**What the task requires**
Print each line exactly as it is given.

-- Start Provided material --

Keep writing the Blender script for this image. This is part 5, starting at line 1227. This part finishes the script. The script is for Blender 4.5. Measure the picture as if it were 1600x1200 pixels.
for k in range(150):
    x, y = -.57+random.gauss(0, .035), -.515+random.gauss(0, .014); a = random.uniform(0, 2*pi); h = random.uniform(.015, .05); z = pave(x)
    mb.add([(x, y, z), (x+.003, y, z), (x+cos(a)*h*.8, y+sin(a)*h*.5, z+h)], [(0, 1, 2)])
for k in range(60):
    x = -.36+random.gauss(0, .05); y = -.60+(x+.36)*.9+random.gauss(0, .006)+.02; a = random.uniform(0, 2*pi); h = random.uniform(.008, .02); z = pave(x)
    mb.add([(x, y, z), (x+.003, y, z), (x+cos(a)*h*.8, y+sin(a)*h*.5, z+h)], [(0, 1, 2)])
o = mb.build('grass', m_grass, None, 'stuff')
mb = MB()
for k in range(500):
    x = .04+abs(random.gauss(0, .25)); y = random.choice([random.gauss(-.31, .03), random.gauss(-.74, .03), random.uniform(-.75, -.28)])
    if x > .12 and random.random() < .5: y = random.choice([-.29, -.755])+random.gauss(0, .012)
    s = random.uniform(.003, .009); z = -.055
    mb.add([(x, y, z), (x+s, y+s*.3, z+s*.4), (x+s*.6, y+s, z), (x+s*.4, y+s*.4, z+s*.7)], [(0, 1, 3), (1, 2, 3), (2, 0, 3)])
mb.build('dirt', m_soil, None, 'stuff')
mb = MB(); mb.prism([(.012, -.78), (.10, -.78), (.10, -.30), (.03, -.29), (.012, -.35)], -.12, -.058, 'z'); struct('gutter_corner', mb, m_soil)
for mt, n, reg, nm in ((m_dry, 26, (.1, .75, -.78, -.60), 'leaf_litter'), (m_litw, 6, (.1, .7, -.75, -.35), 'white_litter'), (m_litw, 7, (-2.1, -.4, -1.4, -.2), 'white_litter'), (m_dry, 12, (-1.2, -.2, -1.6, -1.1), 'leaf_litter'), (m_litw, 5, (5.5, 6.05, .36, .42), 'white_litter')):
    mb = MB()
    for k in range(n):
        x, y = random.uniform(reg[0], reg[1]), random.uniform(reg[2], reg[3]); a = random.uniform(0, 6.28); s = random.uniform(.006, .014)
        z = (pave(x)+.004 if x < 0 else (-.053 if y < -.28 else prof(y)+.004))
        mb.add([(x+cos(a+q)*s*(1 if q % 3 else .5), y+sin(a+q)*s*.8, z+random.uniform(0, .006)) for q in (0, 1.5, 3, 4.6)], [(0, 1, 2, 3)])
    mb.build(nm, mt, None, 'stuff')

-- End Provided material --

**Completed exercise**
Keep writing the Blender script for this image. This is part 5, starting at line 1227. This part finishes the script. The script is for Blender 4.5. Measure the picture as if it were 1600x1200 pixels.
for k in range(150):
    x, y = -.57+random.gauss(0, .035), -.515+random.gauss(0, .014); a = random.uniform(0, 2*pi); h = random.uniform(.015, .05); z = pave(x)
    mb.add([(x, y, z), (x+.003, y, z), (x+cos(a)*h*.8, y+sin(a)*h*.5, z+h)], [(0, 1, 2)])
for k in range(60):
    x = -.36+random.gauss(0, .05); y = -.60+(x+.36)*.9+random.gauss(0, .006)+.02; a = random.uniform(0, 2*pi); h = random.uniform(.008, .02); z = pave(x)
    mb.add([(x, y, z), (x+.003, y, z), (x+cos(a)*h*.8, y+sin(a)*h*.5, z+h)], [(0, 1, 2)])
o = mb.build('grass', m_grass, None, 'stuff')
mb = MB()
for k in range(500):
    x = .04+abs(random.gauss(0, .25)); y = random.choice([random.gauss(-.31, .03), random.gauss(-.74, .03), random.uniform(-.75, -.28)])
    if x > .12 and random.random() < .5: y = random.choice([-.29, -.755])+random.gauss(0, .012)
    s = random.uniform(.003, .009); z = -.055
    mb.add([(x, y, z), (x+s, y+s*.3, z+s*.4), (x+s*.6, y+s, z), (x+s*.4, y+s*.4, z+s*.7)], [(0, 1, 3), (1, 2, 3), (2, 0, 3)])
mb.build('dirt', m_soil, None, 'stuff')
mb = MB(); mb.prism([(.012, -.78), (.10, -.78), (.10, -.30), (.03, -.29), (.012, -.35)], -.12, -.058, 'z'); struct('gutter_corner', mb, m_soil)
for mt, n, reg, nm in ((m_dry, 26, (.1, .75, -.78, -.60), 'leaf_litter'), (m_litw, 6, (.1, .7, -.75, -.35), 'white_litter'), (m_litw, 7, (-2.1, -.4, -1.4, -.2), 'white_litter'), (m_dry, 12, (-1.2, -.2, -1.6, -1.1), 'leaf_litter'), (m_litw, 5, (5.5, 6.05, .36, .42), 'white_litter')):
    mb = MB()
    for k in range(n):
        x, y = random.uniform(reg[0], reg[1]), random.uniform(reg[2], reg[3]); a = random.uniform(0, 6.28); s = random.uniform(.006, .014)
        z = (pave(x)+.004 if x < 0 else (-.053 if y < -.28 else prof(y)+.004))
        mb.add([(x+cos(a+q)*s*(1 if q % 3 else .5), y+sin(a+q)*s*.8, z+random.uniform(0, .006)) for q in (0, 1.5, 3, 4.6)], [(0, 1, 2, 3)])
    mb.build(nm, mt, None, 'stuff')